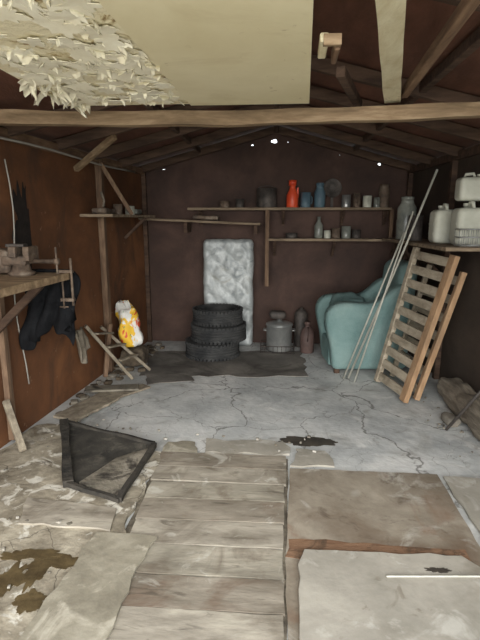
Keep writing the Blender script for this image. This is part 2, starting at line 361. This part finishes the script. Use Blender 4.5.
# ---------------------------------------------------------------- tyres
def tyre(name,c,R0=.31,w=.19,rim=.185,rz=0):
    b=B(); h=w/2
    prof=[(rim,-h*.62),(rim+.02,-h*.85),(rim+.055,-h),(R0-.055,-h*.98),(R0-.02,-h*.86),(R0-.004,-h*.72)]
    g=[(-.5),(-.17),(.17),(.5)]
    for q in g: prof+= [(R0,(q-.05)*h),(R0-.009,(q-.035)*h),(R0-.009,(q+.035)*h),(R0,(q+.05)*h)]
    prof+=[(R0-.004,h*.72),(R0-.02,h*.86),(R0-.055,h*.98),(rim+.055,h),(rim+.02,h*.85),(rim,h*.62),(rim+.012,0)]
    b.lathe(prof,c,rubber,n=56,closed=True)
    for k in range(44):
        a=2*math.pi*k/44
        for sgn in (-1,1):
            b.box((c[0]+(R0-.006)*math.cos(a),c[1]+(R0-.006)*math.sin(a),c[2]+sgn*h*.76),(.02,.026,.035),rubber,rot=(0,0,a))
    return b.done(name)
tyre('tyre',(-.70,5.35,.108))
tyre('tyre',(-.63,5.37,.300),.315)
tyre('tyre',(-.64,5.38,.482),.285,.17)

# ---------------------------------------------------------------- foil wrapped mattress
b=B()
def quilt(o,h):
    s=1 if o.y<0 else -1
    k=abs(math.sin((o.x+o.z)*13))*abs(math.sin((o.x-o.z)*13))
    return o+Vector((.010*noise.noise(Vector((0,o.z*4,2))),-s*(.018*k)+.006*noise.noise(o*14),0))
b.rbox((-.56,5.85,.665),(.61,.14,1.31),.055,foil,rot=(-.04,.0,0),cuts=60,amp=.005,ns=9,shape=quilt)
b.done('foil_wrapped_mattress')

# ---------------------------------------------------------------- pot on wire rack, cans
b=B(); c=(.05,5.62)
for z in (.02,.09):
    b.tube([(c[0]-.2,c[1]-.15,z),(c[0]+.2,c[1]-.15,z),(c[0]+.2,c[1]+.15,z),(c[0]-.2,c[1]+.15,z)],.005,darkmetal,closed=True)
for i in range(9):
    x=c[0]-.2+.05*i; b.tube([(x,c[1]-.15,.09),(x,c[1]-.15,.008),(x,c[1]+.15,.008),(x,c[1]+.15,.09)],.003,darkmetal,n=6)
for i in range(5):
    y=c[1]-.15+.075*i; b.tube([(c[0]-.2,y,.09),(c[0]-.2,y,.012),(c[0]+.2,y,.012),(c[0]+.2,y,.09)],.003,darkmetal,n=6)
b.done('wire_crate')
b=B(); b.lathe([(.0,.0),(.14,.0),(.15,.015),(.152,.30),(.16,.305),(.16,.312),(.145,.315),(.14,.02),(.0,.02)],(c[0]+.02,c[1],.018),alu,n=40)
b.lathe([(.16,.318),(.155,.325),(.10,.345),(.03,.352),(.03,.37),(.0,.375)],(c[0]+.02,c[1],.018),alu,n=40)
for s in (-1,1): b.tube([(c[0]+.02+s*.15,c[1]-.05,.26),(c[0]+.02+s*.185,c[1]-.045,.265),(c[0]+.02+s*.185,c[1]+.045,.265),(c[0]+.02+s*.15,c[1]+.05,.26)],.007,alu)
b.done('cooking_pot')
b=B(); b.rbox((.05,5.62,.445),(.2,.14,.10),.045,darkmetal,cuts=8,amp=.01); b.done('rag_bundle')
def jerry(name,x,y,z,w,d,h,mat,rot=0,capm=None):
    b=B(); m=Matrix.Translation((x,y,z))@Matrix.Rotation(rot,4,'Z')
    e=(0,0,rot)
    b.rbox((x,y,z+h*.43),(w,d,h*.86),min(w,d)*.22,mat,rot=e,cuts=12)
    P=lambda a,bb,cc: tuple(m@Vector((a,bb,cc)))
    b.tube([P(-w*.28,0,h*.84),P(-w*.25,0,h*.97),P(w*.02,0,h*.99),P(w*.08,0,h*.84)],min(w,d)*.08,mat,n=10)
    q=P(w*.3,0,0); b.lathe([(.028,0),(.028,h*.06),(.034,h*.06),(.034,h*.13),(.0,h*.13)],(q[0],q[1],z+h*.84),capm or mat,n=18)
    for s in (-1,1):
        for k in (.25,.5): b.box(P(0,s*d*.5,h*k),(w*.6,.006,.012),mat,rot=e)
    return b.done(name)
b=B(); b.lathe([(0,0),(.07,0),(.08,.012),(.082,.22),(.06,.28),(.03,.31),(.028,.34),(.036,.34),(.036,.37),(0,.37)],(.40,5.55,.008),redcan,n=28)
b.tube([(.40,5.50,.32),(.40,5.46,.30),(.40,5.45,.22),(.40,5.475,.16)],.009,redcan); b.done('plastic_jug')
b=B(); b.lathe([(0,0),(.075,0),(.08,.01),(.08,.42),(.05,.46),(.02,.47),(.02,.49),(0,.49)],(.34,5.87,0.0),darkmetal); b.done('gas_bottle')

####

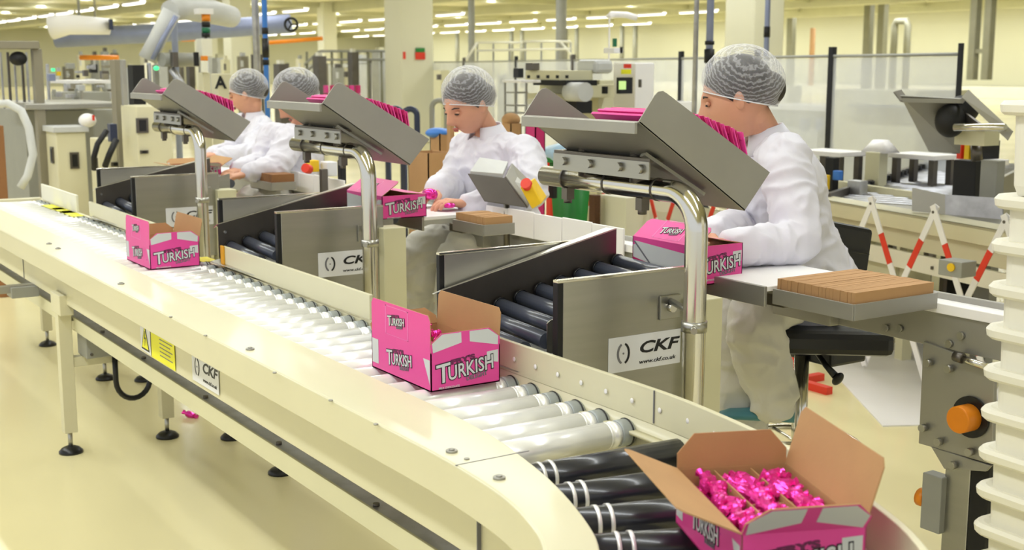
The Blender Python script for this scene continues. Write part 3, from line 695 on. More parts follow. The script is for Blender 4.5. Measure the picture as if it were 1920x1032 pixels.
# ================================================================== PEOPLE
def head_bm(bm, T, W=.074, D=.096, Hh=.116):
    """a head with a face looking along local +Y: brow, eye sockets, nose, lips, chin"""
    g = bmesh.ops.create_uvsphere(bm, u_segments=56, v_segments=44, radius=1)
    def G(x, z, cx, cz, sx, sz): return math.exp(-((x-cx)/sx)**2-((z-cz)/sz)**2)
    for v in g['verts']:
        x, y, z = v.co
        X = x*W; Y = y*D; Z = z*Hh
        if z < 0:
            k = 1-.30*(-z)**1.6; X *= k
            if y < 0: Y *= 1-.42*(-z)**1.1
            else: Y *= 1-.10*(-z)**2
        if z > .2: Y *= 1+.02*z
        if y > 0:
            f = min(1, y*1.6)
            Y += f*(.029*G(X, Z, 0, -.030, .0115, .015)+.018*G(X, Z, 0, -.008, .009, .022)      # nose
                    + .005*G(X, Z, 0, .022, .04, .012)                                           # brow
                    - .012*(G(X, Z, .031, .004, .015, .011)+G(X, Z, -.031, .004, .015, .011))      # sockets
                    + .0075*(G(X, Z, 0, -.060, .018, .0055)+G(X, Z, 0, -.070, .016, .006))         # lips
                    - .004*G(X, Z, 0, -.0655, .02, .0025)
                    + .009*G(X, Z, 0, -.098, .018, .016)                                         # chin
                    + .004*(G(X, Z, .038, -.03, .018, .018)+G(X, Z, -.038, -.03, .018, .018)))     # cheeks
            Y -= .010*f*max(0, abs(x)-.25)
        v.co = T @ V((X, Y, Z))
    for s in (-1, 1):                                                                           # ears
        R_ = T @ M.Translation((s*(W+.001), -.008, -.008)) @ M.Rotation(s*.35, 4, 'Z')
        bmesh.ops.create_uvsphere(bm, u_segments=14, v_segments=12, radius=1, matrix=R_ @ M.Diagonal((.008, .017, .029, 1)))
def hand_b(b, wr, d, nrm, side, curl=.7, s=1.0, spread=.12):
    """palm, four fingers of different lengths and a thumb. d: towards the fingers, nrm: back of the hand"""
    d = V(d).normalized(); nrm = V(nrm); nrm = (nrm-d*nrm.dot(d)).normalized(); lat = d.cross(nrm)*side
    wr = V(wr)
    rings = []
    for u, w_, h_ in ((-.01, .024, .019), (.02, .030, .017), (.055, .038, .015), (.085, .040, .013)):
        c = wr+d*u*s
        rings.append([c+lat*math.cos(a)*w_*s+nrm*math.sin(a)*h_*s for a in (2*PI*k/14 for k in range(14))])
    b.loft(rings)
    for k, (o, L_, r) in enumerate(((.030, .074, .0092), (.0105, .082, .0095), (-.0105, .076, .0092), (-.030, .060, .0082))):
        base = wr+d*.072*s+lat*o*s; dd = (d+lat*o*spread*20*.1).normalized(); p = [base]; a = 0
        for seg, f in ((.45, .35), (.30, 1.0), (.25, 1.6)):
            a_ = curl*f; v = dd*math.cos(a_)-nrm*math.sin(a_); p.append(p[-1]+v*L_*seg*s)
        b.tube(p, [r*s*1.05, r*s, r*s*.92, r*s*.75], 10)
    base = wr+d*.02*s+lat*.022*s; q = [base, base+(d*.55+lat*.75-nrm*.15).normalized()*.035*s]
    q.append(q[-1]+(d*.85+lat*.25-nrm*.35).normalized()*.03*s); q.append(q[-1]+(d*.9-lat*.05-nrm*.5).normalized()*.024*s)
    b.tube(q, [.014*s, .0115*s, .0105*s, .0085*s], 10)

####

Requirement » Copy out precisely the lines from the line with "Keep writing the" to the line with "tyre('tyre',(-.64,5.38,.482),.285,.17)" in the material above, including those two lines and omitting all the rest.

Result »
Keep writing the Blender script for this image. This is part 2, starting at line 361. This part finishes the script. Use Blender 4.5.
# ---------------------------------------------------------------- tyres
def tyre(name,c,R0=.31,w=.19,rim=.185,rz=0):
    b=B(); h=w/2
    prof=[(rim,-h*.62),(rim+.02,-h*.85),(rim+.055,-h),(R0-.055,-h*.98),(R0-.02,-h*.86),(R0-.004,-h*.72)]
    g=[(-.5),(-.17),(.17),(.5)]
    for q in g: prof+= [(R0,(q-.05)*h),(R0-.009,(q-.035)*h),(R0-.009,(q+.035)*h),(R0,(q+.05)*h)]
    prof+=[(R0-.004,h*.72),(R0-.02,h*.86),(R0-.055,h*.98),(rim+.055,h),(rim+.02,h*.85),(rim,h*.62),(rim+.012,0)]
    b.lathe(prof,c,rubber,n=56,closed=True)
    for k in range(44):
        a=2*math.pi*k/44
        for sgn in (-1,1):
            b.box((c[0]+(R0-.006)*math.cos(a),c[1]+(R0-.006)*math.sin(a),c[2]+sgn*h*.76),(.02,.026,.035),rubber,rot=(0,0,a))
    return b.done(name)
tyre('tyre',(-.70,5.35,.108))
tyre('tyre',(-.63,5.37,.300),.315)
tyre('tyre',(-.64,5.38,.482),.285,.17)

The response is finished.